** BEGIN **

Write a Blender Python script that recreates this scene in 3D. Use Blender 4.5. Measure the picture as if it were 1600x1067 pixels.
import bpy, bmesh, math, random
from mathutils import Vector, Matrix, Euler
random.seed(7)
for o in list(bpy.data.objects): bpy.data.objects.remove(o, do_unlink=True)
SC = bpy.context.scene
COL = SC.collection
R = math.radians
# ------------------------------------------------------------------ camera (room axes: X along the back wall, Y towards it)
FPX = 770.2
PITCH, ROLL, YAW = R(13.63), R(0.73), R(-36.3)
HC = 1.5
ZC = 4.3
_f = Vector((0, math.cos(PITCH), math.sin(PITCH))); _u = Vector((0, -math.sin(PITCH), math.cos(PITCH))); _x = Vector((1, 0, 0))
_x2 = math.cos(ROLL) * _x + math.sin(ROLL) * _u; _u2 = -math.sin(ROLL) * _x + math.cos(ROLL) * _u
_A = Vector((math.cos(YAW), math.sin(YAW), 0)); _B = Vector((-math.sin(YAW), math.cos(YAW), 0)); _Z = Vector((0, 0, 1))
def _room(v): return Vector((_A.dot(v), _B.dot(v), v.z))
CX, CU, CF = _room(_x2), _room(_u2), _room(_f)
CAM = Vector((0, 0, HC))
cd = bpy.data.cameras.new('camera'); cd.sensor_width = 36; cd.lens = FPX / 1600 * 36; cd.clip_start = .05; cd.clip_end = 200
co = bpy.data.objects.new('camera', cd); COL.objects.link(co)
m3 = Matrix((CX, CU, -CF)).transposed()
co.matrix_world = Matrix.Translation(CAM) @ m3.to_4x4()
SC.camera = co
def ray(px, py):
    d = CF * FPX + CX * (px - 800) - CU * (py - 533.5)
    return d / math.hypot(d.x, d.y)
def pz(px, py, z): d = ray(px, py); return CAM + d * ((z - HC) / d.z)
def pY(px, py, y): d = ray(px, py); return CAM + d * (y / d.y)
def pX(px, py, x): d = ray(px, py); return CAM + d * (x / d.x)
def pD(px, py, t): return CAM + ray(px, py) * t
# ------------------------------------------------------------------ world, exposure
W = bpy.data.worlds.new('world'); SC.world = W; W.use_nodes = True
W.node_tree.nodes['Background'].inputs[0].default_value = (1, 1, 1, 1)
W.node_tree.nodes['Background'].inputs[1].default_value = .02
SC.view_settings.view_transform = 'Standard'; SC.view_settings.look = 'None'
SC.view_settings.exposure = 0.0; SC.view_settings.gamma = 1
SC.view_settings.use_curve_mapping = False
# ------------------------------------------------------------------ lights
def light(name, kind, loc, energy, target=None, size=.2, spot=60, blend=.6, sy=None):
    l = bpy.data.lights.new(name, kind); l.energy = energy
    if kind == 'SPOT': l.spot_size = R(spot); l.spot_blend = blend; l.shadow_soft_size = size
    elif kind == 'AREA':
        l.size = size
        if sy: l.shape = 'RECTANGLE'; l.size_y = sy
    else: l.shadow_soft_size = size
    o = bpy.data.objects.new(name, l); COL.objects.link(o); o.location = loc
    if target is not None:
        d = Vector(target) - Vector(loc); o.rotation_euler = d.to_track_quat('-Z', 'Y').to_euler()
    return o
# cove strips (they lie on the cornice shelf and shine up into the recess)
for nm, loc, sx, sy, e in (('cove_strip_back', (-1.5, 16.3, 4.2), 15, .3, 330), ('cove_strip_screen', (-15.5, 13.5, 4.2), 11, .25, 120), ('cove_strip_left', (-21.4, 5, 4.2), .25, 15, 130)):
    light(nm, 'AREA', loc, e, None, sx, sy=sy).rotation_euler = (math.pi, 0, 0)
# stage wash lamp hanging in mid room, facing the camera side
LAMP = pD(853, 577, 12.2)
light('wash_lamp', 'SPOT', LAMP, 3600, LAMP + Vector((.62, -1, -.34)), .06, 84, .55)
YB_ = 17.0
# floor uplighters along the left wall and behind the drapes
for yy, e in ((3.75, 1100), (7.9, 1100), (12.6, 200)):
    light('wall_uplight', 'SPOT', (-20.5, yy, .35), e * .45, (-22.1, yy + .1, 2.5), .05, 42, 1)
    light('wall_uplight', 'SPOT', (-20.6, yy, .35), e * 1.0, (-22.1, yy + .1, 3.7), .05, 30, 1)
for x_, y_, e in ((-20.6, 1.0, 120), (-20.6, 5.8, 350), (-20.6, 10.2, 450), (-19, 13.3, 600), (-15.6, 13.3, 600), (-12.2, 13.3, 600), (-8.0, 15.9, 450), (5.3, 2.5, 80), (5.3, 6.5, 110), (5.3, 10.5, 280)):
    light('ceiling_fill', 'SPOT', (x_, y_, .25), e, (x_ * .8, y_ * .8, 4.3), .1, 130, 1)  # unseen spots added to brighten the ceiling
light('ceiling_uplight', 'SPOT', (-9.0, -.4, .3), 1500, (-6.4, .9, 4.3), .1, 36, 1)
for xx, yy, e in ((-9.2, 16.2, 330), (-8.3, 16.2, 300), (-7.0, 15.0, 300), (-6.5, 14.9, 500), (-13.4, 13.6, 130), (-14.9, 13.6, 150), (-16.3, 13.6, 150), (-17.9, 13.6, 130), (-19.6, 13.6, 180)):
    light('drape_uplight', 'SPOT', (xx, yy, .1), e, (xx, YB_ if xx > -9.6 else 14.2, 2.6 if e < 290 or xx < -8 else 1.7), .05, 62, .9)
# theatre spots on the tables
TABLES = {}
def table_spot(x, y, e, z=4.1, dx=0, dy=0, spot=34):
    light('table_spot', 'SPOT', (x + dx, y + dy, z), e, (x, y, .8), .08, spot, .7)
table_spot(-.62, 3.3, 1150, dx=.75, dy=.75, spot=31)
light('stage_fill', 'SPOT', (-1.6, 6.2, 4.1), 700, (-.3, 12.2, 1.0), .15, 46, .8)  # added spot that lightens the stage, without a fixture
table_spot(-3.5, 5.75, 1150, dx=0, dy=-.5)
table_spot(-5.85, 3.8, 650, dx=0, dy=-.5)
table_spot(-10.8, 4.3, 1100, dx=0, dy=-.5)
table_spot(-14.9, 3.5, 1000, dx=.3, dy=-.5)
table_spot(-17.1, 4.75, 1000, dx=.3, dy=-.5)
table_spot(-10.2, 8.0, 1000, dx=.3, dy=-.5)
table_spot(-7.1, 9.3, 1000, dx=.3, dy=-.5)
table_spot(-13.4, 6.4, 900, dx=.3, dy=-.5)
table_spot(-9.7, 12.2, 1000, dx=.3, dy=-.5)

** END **

CHALLENGE ->
Within the listing above, find every line containing the string "scene" and return it.

THE COMPLETED TASK ->
Write a Blender Python script that recreates this scene in 3D. Use Blender 4.5. Measure the picture as if it were 1600x1067 pixels.
SC = bpy.context.scene